**What this task involves:**
Start at the first line of the material below and retype each line through the one containing "obj('deck', bm, M['acoustic'], t)", exactly.

* start *

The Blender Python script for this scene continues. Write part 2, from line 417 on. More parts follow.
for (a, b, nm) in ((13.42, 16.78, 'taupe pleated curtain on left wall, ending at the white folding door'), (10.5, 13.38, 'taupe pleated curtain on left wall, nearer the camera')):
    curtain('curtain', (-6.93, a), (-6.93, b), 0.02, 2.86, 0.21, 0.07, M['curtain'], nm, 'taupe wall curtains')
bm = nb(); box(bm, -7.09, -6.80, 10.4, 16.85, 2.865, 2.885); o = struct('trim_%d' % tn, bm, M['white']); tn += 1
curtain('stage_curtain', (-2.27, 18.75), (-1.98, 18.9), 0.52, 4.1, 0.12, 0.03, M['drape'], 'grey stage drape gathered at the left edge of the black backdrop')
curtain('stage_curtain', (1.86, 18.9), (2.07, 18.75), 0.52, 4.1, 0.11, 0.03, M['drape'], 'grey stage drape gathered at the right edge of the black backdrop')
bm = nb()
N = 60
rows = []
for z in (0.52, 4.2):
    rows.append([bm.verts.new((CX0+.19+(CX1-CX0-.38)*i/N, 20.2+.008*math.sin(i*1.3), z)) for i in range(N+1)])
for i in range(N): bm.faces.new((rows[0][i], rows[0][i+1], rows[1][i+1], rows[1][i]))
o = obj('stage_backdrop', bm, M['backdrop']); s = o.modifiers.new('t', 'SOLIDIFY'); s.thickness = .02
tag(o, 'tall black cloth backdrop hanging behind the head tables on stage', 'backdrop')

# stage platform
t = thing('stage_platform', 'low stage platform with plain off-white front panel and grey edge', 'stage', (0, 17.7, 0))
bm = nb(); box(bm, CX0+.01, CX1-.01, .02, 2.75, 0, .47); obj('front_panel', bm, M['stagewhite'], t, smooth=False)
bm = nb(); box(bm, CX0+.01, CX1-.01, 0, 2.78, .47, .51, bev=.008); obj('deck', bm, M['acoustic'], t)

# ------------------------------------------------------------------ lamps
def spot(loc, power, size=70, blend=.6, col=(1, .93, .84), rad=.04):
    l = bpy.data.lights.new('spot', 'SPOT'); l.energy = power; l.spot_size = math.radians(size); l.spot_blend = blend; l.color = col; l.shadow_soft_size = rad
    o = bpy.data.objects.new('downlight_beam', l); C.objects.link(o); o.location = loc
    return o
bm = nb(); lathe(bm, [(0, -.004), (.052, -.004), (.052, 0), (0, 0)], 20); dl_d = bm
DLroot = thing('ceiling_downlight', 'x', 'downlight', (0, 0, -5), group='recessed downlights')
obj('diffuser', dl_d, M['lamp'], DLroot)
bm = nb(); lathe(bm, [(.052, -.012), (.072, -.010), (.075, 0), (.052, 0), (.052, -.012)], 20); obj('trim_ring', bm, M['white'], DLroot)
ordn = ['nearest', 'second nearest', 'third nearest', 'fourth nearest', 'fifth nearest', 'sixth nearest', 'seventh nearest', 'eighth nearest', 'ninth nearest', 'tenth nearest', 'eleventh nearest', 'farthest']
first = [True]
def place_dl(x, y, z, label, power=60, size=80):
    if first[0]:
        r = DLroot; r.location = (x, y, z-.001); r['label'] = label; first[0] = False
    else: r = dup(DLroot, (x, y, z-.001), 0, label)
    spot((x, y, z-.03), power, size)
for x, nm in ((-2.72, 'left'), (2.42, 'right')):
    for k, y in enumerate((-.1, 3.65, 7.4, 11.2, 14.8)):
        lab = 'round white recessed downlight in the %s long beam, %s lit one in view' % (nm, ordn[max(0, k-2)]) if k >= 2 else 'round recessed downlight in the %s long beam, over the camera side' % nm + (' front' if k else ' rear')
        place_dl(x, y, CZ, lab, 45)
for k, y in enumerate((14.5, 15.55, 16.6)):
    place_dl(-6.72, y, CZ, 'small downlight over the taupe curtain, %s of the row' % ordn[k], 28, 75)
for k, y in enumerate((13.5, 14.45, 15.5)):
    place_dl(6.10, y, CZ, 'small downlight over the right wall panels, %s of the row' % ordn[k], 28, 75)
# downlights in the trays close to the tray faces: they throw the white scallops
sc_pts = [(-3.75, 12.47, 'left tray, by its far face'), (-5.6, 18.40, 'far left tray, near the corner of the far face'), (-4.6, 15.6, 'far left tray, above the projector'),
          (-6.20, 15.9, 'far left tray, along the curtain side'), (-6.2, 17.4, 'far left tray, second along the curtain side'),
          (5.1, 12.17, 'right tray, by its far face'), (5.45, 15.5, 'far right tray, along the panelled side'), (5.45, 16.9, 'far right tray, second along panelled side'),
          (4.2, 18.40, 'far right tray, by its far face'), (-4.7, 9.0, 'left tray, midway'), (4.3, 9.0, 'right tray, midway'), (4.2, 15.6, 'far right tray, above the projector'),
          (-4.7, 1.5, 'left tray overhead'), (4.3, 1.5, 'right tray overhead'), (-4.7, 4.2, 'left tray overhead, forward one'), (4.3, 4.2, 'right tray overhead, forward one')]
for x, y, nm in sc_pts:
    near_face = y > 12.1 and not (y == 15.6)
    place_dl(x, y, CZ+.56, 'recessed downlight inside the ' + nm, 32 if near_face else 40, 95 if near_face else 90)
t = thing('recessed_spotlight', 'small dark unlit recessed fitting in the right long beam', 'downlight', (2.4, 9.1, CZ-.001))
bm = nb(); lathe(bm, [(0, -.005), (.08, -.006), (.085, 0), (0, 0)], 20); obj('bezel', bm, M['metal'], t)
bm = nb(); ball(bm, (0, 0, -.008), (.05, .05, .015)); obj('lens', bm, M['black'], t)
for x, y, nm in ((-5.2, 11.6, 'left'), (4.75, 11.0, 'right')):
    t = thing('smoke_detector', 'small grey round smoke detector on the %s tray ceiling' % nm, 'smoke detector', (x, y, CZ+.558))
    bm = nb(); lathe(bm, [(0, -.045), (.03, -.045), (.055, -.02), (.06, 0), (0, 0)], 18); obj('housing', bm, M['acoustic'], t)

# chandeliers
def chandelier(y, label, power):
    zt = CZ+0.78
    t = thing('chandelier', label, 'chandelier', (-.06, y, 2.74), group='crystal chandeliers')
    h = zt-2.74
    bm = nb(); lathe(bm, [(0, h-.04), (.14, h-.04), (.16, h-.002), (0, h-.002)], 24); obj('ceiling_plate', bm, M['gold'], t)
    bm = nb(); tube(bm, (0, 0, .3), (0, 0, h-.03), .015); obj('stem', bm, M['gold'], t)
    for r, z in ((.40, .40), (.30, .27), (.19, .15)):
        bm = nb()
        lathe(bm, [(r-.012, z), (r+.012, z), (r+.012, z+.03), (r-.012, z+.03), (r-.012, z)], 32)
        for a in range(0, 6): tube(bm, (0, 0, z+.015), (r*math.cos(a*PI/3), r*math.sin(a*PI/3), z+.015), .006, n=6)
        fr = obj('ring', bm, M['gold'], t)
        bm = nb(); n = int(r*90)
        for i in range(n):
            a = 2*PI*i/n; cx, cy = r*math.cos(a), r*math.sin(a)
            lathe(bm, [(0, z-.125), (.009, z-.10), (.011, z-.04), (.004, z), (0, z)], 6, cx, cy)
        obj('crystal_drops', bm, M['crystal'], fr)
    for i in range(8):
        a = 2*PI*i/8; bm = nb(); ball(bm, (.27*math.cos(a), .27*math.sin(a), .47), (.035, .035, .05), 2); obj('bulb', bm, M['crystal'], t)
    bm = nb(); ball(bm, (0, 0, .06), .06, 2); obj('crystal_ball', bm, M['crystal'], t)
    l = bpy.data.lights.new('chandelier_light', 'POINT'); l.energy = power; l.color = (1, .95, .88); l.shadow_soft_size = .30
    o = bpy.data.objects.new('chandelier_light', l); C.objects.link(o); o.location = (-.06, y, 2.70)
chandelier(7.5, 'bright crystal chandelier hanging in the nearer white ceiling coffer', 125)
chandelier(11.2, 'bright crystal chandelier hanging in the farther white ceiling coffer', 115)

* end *

**Exercise response:**
The Blender Python script for this scene continues. Write part 2, from line 417 on. More parts follow.
for (a, b, nm) in ((13.42, 16.78, 'taupe pleated curtain on left wall, ending at the white folding door'), (10.5, 13.38, 'taupe pleated curtain on left wall, nearer the camera')):
    curtain('curtain', (-6.93, a), (-6.93, b), 0.02, 2.86, 0.21, 0.07, M['curtain'], nm, 'taupe wall curtains')
bm = nb(); box(bm, -7.09, -6.80, 10.4, 16.85, 2.865, 2.885); o = struct('trim_%d' % tn, bm, M['white']); tn += 1
curtain('stage_curtain', (-2.27, 18.75), (-1.98, 18.9), 0.52, 4.1, 0.12, 0.03, M['drape'], 'grey stage drape gathered at the left edge of the black backdrop')
curtain('stage_curtain', (1.86, 18.9), (2.07, 18.75), 0.52, 4.1, 0.11, 0.03, M['drape'], 'grey stage drape gathered at the right edge of the black backdrop')
bm = nb()
N = 60
rows = []
for z in (0.52, 4.2):
    rows.append([bm.verts.new((CX0+.19+(CX1-CX0-.38)*i/N, 20.2+.008*math.sin(i*1.3), z)) for i in range(N+1)])
for i in range(N): bm.faces.new((rows[0][i], rows[0][i+1], rows[1][i+1], rows[1][i]))
o = obj('stage_backdrop', bm, M['backdrop']); s = o.modifiers.new('t', 'SOLIDIFY'); s.thickness = .02
tag(o, 'tall black cloth backdrop hanging behind the head tables on stage', 'backdrop')

# stage platform
t = thing('stage_platform', 'low stage platform with plain off-white front panel and grey edge', 'stage', (0, 17.7, 0))
bm = nb(); box(bm, CX0+.01, CX1-.01, .02, 2.75, 0, .47); obj('front_panel', bm, M['stagewhite'], t, smooth=False)
bm = nb(); box(bm, CX0+.01, CX1-.01, 0, 2.78, .47, .51, bev=.008); obj('deck', bm, M['acoustic'], t)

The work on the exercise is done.